For the last few months I’ve spent a lot of emotional energy collecting documents to apply for a US work visa. It is not a process I would recommend, although if you’re on the path to applying for an O-1 visa for extraordinary ability I now know about thirty things and would be happy to share them with you. The reason I bring this up is because it’s made me think a lot about myself. Yuck! I’ve spent hours assessing myself in relation to others, sizing myself up against those I consider to be ‘extraordinary’ and also typing the word extraordinary so many times it has lost all meaning. Naturally, in assessing my achievements I’ve also lost a great many hours assessing my productivity in other areas: am I an extraordinary friend? Partner? Daughter? Fan of the work of Rachel Weisz?

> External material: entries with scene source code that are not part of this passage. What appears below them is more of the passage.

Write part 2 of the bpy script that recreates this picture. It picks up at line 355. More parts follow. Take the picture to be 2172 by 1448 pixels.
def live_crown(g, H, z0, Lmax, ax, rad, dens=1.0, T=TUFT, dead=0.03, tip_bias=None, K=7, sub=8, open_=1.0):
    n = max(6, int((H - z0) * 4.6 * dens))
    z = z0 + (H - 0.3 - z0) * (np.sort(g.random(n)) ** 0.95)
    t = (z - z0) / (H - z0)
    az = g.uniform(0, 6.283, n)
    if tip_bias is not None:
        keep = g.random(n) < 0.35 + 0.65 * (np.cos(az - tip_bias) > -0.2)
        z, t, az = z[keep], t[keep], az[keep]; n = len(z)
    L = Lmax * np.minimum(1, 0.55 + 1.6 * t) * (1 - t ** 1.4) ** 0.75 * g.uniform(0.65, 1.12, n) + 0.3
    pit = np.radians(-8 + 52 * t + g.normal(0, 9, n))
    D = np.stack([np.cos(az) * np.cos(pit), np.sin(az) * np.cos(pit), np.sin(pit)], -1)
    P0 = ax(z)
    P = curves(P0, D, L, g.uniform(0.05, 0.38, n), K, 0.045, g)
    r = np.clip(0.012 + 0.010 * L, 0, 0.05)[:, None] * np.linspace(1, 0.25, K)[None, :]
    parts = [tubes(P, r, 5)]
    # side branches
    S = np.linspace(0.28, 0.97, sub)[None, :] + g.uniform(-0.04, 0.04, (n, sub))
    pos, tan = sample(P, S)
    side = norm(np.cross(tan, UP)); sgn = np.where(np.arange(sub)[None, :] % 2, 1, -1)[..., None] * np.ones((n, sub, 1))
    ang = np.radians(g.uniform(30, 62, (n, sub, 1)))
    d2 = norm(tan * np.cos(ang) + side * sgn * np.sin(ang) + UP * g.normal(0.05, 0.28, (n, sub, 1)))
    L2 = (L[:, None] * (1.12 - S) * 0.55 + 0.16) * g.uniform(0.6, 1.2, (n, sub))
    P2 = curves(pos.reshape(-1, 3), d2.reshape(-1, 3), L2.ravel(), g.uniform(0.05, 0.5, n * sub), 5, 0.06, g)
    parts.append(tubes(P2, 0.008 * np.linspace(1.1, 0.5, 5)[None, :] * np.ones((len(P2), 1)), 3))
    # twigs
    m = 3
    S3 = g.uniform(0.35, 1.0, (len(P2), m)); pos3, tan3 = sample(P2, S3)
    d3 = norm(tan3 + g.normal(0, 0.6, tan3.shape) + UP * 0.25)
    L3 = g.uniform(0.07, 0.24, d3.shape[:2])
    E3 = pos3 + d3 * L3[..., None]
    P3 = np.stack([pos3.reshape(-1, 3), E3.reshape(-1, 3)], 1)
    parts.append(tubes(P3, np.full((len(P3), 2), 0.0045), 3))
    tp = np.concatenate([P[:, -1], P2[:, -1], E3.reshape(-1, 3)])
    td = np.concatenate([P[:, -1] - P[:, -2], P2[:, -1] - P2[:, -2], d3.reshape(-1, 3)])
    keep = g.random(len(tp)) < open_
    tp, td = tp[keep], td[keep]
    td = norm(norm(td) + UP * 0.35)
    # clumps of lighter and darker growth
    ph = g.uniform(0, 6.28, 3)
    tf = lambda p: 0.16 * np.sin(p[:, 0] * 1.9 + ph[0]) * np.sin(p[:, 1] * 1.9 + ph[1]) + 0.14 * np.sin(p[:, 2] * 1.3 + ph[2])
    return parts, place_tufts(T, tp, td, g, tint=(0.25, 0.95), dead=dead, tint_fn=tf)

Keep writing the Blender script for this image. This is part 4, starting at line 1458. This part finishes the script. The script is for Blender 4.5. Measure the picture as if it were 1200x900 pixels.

The thing about surfing is that it’s really hard. It has taken me years to nervously refer to myself as ‘intermediate’. The learning curve is steep, and if you have a full life it’s hard to get enough time in the water to progress. The fact that I will never become a professional surfer is such a comfort to me — I don’t have to be good, I don’t have to be great, and I certainly don’t have to be extraordinary. The reason I love surfing so much is because it sits at a right angle to everything else I do: it really is just for fun.
The thing about writing is that it’s really hard. I’m trained as a screenwriter but when it comes to prose I’m just out here taking large and mostly uncoordinated swings. I read a lot, I listen to a lot of writer talks on craft and practice, but on the whole I’m just trying to make something I would want to read. The books I love are celebrities to me — the experience of reading them lives in my head like the personal life and dating history of Taylor Swift lives in many other peoples’ heads sometimes against their will. I use too many adverbs and I love run-on sentences. I hate having to decide what a character ‘wants’ beyond an iced coffee and a big sandwich. But I do love writing, and when it’s fun it’s really fun.
You can be extraordinary and also sooooooooooo ordinary. You are, in fact, so ordinary you have never had an original thought in your life. And yet! Like I said last month, you are perfectly unique, so specifically different to everyone around you — you’ve never met someone quite like you. I guess what I’m saying is that both things can be true: you can be alive, and you can also be amazing.
❤️🔥
stories of note
Eros The Bittersweet - A huge shout-out to Art, who recommended this essay to me off the back of a previous tall tales! In it, Anne Carson explores the concept of Eros in ancient Greek literature, and I dog-eared about 40 pages of it. I particularly loved this quote: The words we read and the words we write never say exactly what we mean. The people we love are never just as we desire them. The two symbola never perfectly match. Eros is in between.
One Day - Netflix really delivered, and it will make you sob!!! Ambika Mod for everything. Much better than the 2011 film adaptation.
Broey Deschanel - I love this channel. If you ever have a spare forty minutes and you like movies, Maia has so many insightful video essays about so many different films, directors, cultural moments or trends. In particular, I loved her video on Melodrama and May December.